How Panama Papers May Become a Boon for Cash-Strapped Argentina

  • Leaked documents showed 270 Argentines held shell companies
  • Balanz said more than $60 billion may be brought back

When leaked Panama Papers listed President Mauricio Macri of Argentina as the director of an offshore shell company, he found himself on the front page of the world’s newspapers for all the wrong reasons.

But the documents may ultimately prove to be a blessing for his cash-strapped government and its ability to repay debt.

Macri’s administration plans to announce a tax amnesty this year with the aim of persuading Argentines to repatriate some of the estimated $400 billion they hold abroad. That effort is likely to get a boost from the leak of the more than 11 million documents from Panama law firm Mossack Fonseca as it showed that at least 270 Argentines held shell companies outside of the country. In 2014, Argentina also gained access to information about HSBC Holdings Plc’s operations in Switzerland that revealed 4,000 bank accounts belonging to Argentines.

To avoid facing stiffer penalties, tax evaders could bring back as much as $60 billion over the next two years -- a much-needed boost at a time when foreign reserves have fallen to almost half of what they were five years ago, according to Balanz Capital. While Argentina was able to borrow a record $16.5 billion issuing bonds this year, the country is headed for a recession and faces a budget deficit.

“The Panama Papers really changed the game,” said Walter Stoeppelwerth, the chief investment officer at Balanz in Buenos Aires. “People no longer feel that they can comfortably keep money abroad. We believe that very high net-worth accounts that originally were thinking about bringing back 20 percent of their money are now thinking about bringing back 75 percent to 100 percent.”

Argentina will probably offer citizens who repatriate money a low-interest dollar bond, while those who choose to declare it but keep it abroad will face a harsher penalty, according to Stoeppelwerth.

A Finance Ministry official declined to comment on the plan.
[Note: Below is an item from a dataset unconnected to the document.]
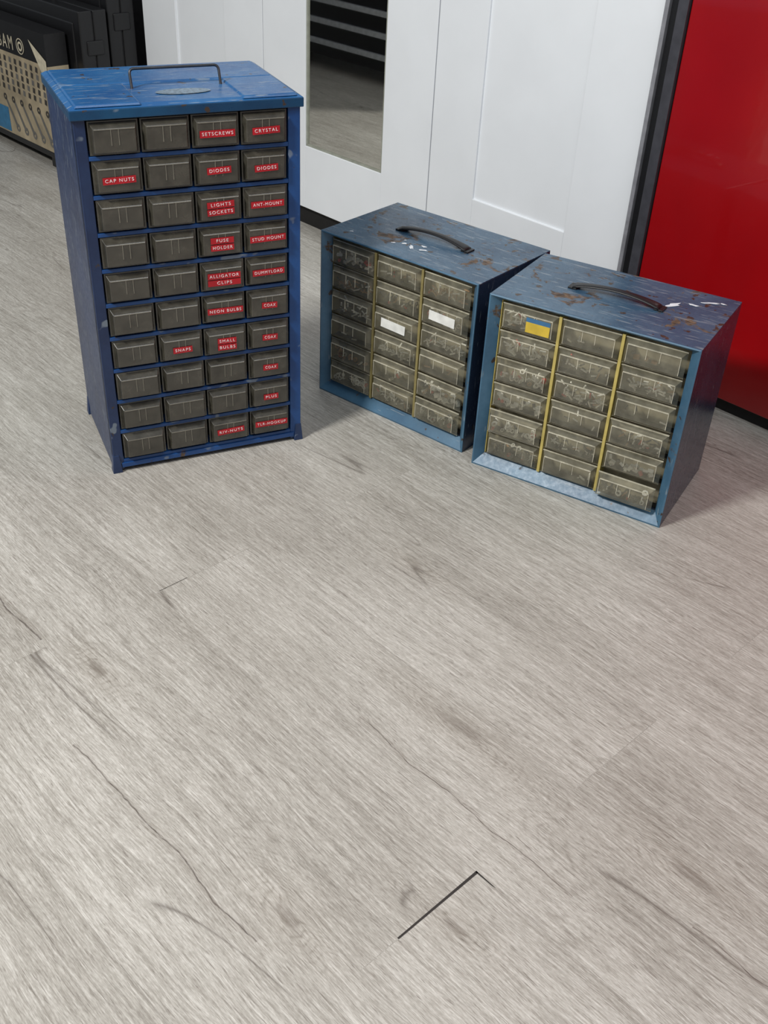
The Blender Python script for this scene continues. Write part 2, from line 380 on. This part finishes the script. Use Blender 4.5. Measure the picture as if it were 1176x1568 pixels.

“Starting in January, anyone that has undeclared patrimony won’t have a place to hide it because the tax agency will have the tools” to find the funds, Finance Minister Alfonso Prat-Gay said at a business conference in Buenos Aires on May 12. “International practice says that before moving to such a transparent system, there should be an opportunity for those who haven’t yet cleared their situation to do so.”

Argentina plans to charge a high tax rate to those taking part in the amnesty to make it fair for those who have paid their taxes, Prat-Gay said, without providing specifics.

Argentina’s bonds have returned 11 percent in the past six months, the second most in emerging markets after Ecuador, according to data compiled by JPMorgan Chase & Co.

The Panama Papers, a global investigation of offshore companies led by German newspaper Suddeutsche Zeitung and the International Consortium of Investigative Journalists, showed that Macri was director of shell company Fleg Trading Ltd, which he said was legal and created by his father to facilitate investment in Brazil. It was created in 1998 and dissolved in 2008 without ever having operated, Macri said. He said he will put all his assets in a blind trust after a prosecutor said there were grounds to investigate him following the revelations.

Argentina isn’t the only country in Latin America to offer tax amnesty. A program in Chile this year collected $1.5 billion, more than 10 times the amount forecast. Brazil started its own plan last month in an attempt to capture an estimated $400 billion held by its citizens abroad.

The money that will flow into Argentina because of the tax amnesty will bolster its ability to pay debt and help the government fund a multi-billion dollar infrastructure project, said Leonardo Chialva, partner at Buenos Aires consulting firm Delphos Investment.

“This is positive on all sides,” he said from Buenos Aires.